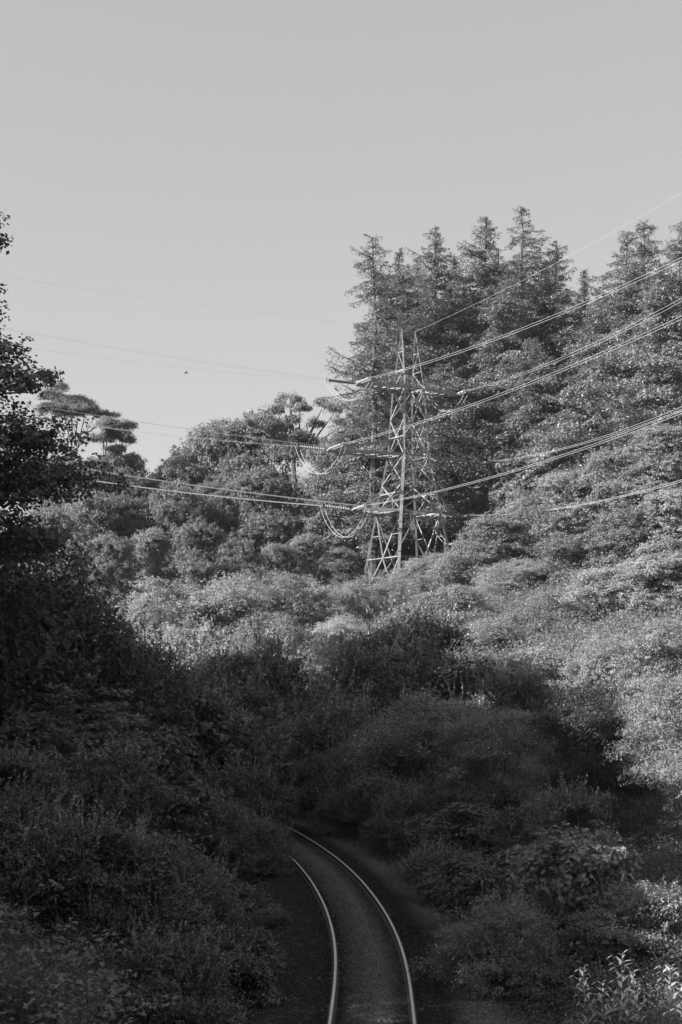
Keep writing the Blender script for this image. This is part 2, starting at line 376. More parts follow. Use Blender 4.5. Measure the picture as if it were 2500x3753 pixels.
def shrub_soup(w, h, seed, n=26000, leaf=.065, shoots=40, k=9, clump=.28, stars=True, asp=.55, up=.35):
    L = lobeset(w, h, h * .05, k, seed, .42)
    S = crown_soup(L, n // 16, 16, leaf * 1.08, clump * .72, seed, asp=asp, up=up)
    r = np.random.default_rng(seed + 5); T = Soup()
    for i in range(14):
        e = L[r.integers(len(L)), :3] + r.normal(0, .15 * w, 3) * [1, 1, .5]; T.tube([[r.normal(0, .1), r.normal(0, .1), -.2], e * .5 + [0, 0, .1], e], [.045, .03, .012], 4)
    cs, ds = [], []; Q = Soup(); S.q = Q
    for i in range(shoots):
        l = L[r.integers(len(L))]; d = randdir(1, r)[0]; d[2] = abs(d[2]) + .25; d = nrm(d)
        b = l[:3] + d * l[3:6] * .9; ln = r.uniform(.35, .95) * min(1, h / 2.5); g = nrm(d * .5 + [0, 0, .9] + r.normal(0, .25, 3)); bend = r.normal(0, .15, 3)
        v = np.linspace(0, 1, 5)[:, None]; P = b + g * ln * v + bend * v ** 2
        Q.tube(P, .009 * (1.2 - v[:, 0]), 3)
        m = 16; f = r.uniform(.1, 1, m); c = np.c_[[np.interp(f, v[:, 0], P[:, j]) for j in range(3)]].T
        a = nrm(r.normal(size=(m, 3)) + g * .9); cs.append(c + a * leaf * .5); ds.append(a)
    if shoots:
        c = np.concatenate(cs); a = np.concatenate(ds); Q.leaves(c, nrm(np.cross(a, randdir(len(c), r))), leaf * 1.3, leaf * .5, a, r)
    return S, T

# ------------------------------------------------------------------ prototypes (mesh data only)
PROTO = {}; QS = {}
def proto(key, S, T, dims, lm, tm):
    a = S.mesh(key + '_crown'); a.materials.append(M[lm]); b = None
    if T: b = T.mesh(key + '_trunk', True); b.materials.append(M[tm])
    if getattr(S, 'q', None) and S.q.v: q = S.q.mesh(key + '_shoots'); q.materials.append(M['young']); QS[key] = q
    PROTO[key] = (a, b, dims)

for i in range(5):       # broad woodland trees, 12 m
    w_, h_ = 9.0, 12.0; L = lobeset(w_, h_, 1.6, 11, 40 + i, .46)
    proto('oak%d' % i, crown_soup(L, 3900, 17, .23, .42, 60 + i, asp=.62), trunk_soup(h_, .26, L, i), (w_, h_), 'broad', 'bark')
for i in range(4):       # hillside bushes 4.5 m
    w_, h_ = 5.0, 4.2; S, T = shrub_soup(w_, h_, 200 + i, n=46000, leaf=.115, shoots=18, k=10, clump=.42); proto('bush%d' % i, S, T, (w_, h_), 'broad', 'bark')
for i in range(3):       # pale scrub, soft outline
    w_, h_ = 5.0, 3.0; S, T = shrub_soup(w_, h_, 300 + i, n=46000, leaf=.10, shoots=0, k=14, clump=.30, asp=.4, up=.6); proto('scrub%d' % i, S, T, (w_, h_), 'bright', 'palebark')
for i in range(4):       # near bank thorn bushes
    w_, h_ = 4.0, 3.0; S, T = shrub_soup(w_, h_, 400 + i, n=62000, leaf=.078, shoots=130, k=13, clump=.26, asp=.5); proto('thorn%d' % i, S, T, (w_, h_), 'shade', 'bark')
for i in range(3):       # broad leafed hazel
    w_, h_ = 4.0, 3.2; L = lobeset(w_, h_, .1, 10, 440 + i, .42); S = crown_soup(L, 2000, 12, .135, .30, 450 + i, flat=.35, asp=.72, up=.9, holes=.2)
    T0, T = shrub_soup(w_, h_, 460 + i, n=100, shoots=0); proto('hazel%d' % i, S, T, (w_, h_), 'shade', 'bark')
for i in range(2):       # round dense shaded bush
    w_, h_ = 5.0, 4.5; L = lobeset(w_, h_, .1, 20, 480 + i, .34); S = crown_soup(L, 5200, 18, .095, .30, 490 + i, asp=.5, holes=.15)
    T0, T = shrub_soup(w_, h_, 470 + i, n=100, shoots=90); S.q = T0.q; proto('sallow%d' % i, S, T, (w_, h_), 'sallow', 'bark')

FOREST = []
def plant(name, key, u, vtop, Y, wpx, label, cat, group=None, lm=None, rz=None, sink=0.0, dx=0.0):
    """stand a plant of prototype `key` on the ground at distance Y, below photo column u, its top reaching row vtop"""
    x = (u - HZ) / F * Y + dx; z = gz(x, Y) - sink; ztop = CZ + (VH - vtop) / F * Y
    a, b, (w0, h0) = PROTO[key]; h = ztop - z; wd = wpx / F * Y; tree = key[:3] == 'oak'
    wd = max(wd, h * (.58 if tree else w0 / h0 * .9)); hm = wd * (h0 / w0) * .75
    if h < hm: z -= hm - h; h = hm          # low bushes stand in a dip, their stems hidden
    t = empty(name, (x, Y, z), rng.uniform(0, 6.28) if rz is None else rz, (wd / w0, wd / w0, h / h0))
    tag(t, label, cat, group)
    c = link('crown', a, None, t)
    if lm:
        c.material_slots[0].link = 'OBJECT'; c.material_slots[0].material = M[lm]
    if b: link('trunk' if tree else 'stem', b, None, t)
    if key in QS: link('shoots', QS[key], None, t)
    return t

def own_tree(name, cx, cy, lobes, S, T, label, cat, lm, tm, group=None):
    t = empty(name, (cx, cy, gz(cx, cy))); tag(t, label, cat, group)
    S.build('crown', M[lm], t)
    if getattr(S, 'q', None): S.q.build('shoots', M['bright' if lm == 'bright' else 'young'], t)
    if T: T.build('trunk', M[tm], t, True)
    return t

# ------------------------------------------------------------------ pylon
PX, PY = (1497 - HZ) / F * 143, 143.0
def zv(v, Y=PY): return CZ + (VH - v) / F * Y
Z1, Z2, Z3, ZT = zv(1428), zv(1676), zv(1882), zv(1212)
def pylon():
    zb = gz(PX, PY)
    t = empty('electricity_pylon', (PX, PY, zb)); tag(t, 'grey steel lattice pylon with three crossarm levels standing before the tall conifers', 'pylon')
    ang = [math.radians(a) for a in (165, 255, 345, 75)]
    lev = [(zv(2152) - zb - 2.2, 5.25), (zv(2152) - zb, 4.85), (Z3 - zb, 3.3), (Z2 - zb, 2.13), (Z1 - zb, 1.6)]
    lz = [a for a, _ in lev]; lr = [b for _, b in lev]
    def cor(k, z): r = np.interp(z, lz, lr); return np.array([r * math.cos(ang[k % 4]), r * math.sin(ang[k % 4]), z])
    st = M['steel']; pk = {}
    ad = {0: math.radians(210), 1: math.radians(30)}
    for s in (0, 1): pk[s] = np.array([.8 * math.cos(ad[s]), .8 * math.sin(ad[s]), ZT - zb])
    own = {0: 0, 1: 0, 2: 1, 3: 1}
    for k in range(4):
        s = Soup(); zs = [lz[0]] + lz[1:]
        for a, b in zip(zs[:-1], zs[1:]): s.bar(cor(k, a), cor(k, b), (.30 if k == 1 else .19) if b < Z2 - zb + .1 else (.20 if k == 1 else .13))
        s.build('leg', st, t)
    for sd, (ka, kb) in ((0, (0, 1)), (1, (2, 3))):
        s = Soup(); A, B = cor(ka, Z1 - zb), cor(kb, Z1 - zb); P = pk[sd]
        s.bar(A, P, .12 if sd == 0 else .07); s.bar(B, P, .14 if sd == 0 else .07)
        for q in (.3, .62): s.bar(A + (P - A) * q, B + (P - B) * q, .08)
        s.bar(A, B + (P - B) * .3, .07); s.bar(B + (P - B) * .3, A + (P - A) * .62, .07)
        s.build('earth_wire_peak', st, t)
    s = Soup(); m = lambda a, b, q: cor(a, b)
    for f in range(4):
        def X(z0, z1, w=.09): s.bar(cor(f, z0), cor(f + 1, z1), w); s.bar(cor(f + 1, z0), cor(f, z1), w)
        zl1, zl2, zl3, z0 = Z1 - zb, Z2 - zb, Z3 - zb, lz[0]
        for a, b in ((zl2, (zl1 + zl2) / 2 + .3), ((zl1 + zl2) / 2 + .3, zl1)): X(a, b, .10)
        zm = zl3 + (zl2 - zl3) * .5
        X(zl3, zm, .11); X(zm, zl2, .10)
        zk = z0 + (zl3 - z0) * .52
        mid = (cor(f, zk) + cor(f + 1, zk)) / 2
        s.bar(cor(f, zk), cor(f + 1, zk), .10)
        for c in (f, f + 1):
            s.bar(cor(c, z0), mid, .11); s.bar(cor(c, zl3), mid, .11)
            h = (cor(c, z0) + mid) / 2; s.bar(cor(c, (z0 + zk) / 2), h, .07); s.bar(cor(c, zk), h, .07)
            h = (cor(c, zl3) + mid) / 2; s.bar(cor(c, (zl3 + zk) / 2), h, .07)
        for z in (zl1, zl2, zl3, zl3 + 1.9, zl2 + 1.9, zl1 + 1.4): 
            if z <= zl1: s.bar(cor(f, z), cor(f + 1, z), .11)
    s.bar(cor(0, Z3 - zb), cor(2, Z3 - zb), .09); s.bar(cor(1, Z3 - zb), cor(3, Z3 - zb), .09)
    s.build('bracing', st, t)
    tips = {}
    for li, (z, L, hh) in enumerate(((Z1 - zb, 5.9, 1.3), (Z2 - zb, 9.2, 1.7), (Z3 - zb, 6.4, 1.7))):
        for sd, (ka, kb) in ((0, (0, 1)), (1, (2, 3))):
            a = Soup(); d = np.array([math.cos(ad[sd]), math.sin(ad[sd]), 0]); tip = d * L + [0, 0, z]
            A, B, A2, B2 = cor(ka, z), cor(kb, z), cor(ka, z + hh), cor(kb, z + hh)
            pz = np.array([0, 0, 1.]); wd = nrm(B - A) * .35; ta, tb = tip - wd, tip + wd
            for p, q in ((A, ta), (B, tb)): a.bar(p, q, .20, .28)
            for p, q in ((A2, ta), (B2, tb)): a.bar(p, q, .11)
            a.bar(ta, tb, .16); n = 5
            for i in range(n):
                q0, q1 = i / n, (i + 1) / n
                a.bar(A + (ta - A) * q0, B + (tb - B) * q1, .07); a.bar(B + (tb - B) * q0, A + (ta - A) * q1, .07)
                for U, D, tt in ((A2, A, ta), (B2, B, tb)):
                    if i < n - 1: a.bar(D + (tt - D) * q1, U + (tt - U) * q1, .06); a.bar(D + (tt - D) * q1, U + (tt - U) * q0, .06)
            # sheet-like lower plating of gusseted angle section seen edge-on
            a.build('crossarm', st, t); tips[(li, sd)] = tip + np.array([PX, PY, zb])
    return t, tips, {k: v + np.array([PX, PY, zb]) for k, v in pk.items()}
pyl, TIPS, PEAK = pylon()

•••

Aim
Reproduce exactly the run of lines that opens the listing and closes with the line holding "return S, T". Pictures are excluded.

Worked solution
Keep writing the Blender script for this image. This is part 2, starting at line 376. More parts follow. Use Blender 4.5. Measure the picture as if it were 2500x3753 pixels.
def shrub_soup(w, h, seed, n=26000, leaf=.065, shoots=40, k=9, clump=.28, stars=True, asp=.55, up=.35):
    L = lobeset(w, h, h * .05, k, seed, .42)
    S = crown_soup(L, n // 16, 16, leaf * 1.08, clump * .72, seed, asp=asp, up=up)
    r = np.random.default_rng(seed + 5); T = Soup()
    for i in range(14):
        e = L[r.integers(len(L)), :3] + r.normal(0, .15 * w, 3) * [1, 1, .5]; T.tube([[r.normal(0, .1), r.normal(0, .1), -.2], e * .5 + [0, 0, .1], e], [.045, .03, .012], 4)
    cs, ds = [], []; Q = Soup(); S.q = Q
    for i in range(shoots):
        l = L[r.integers(len(L))]; d = randdir(1, r)[0]; d[2] = abs(d[2]) + .25; d = nrm(d)
        b = l[:3] + d * l[3:6] * .9; ln = r.uniform(.35, .95) * min(1, h / 2.5); g = nrm(d * .5 + [0, 0, .9] + r.normal(0, .25, 3)); bend = r.normal(0, .15, 3)
        v = np.linspace(0, 1, 5)[:, None]; P = b + g * ln * v + bend * v ** 2
        Q.tube(P, .009 * (1.2 - v[:, 0]), 3)
        m = 16; f = r.uniform(.1, 1, m); c = np.c_[[np.interp(f, v[:, 0], P[:, j]) for j in range(3)]].T
        a = nrm(r.normal(size=(m, 3)) + g * .9); cs.append(c + a * leaf * .5); ds.append(a)
    if shoots:
        c = np.concatenate(cs); a = np.concatenate(ds); Q.leaves(c, nrm(np.cross(a, randdir(len(c), r))), leaf * 1.3, leaf * .5, a, r)
    return S, T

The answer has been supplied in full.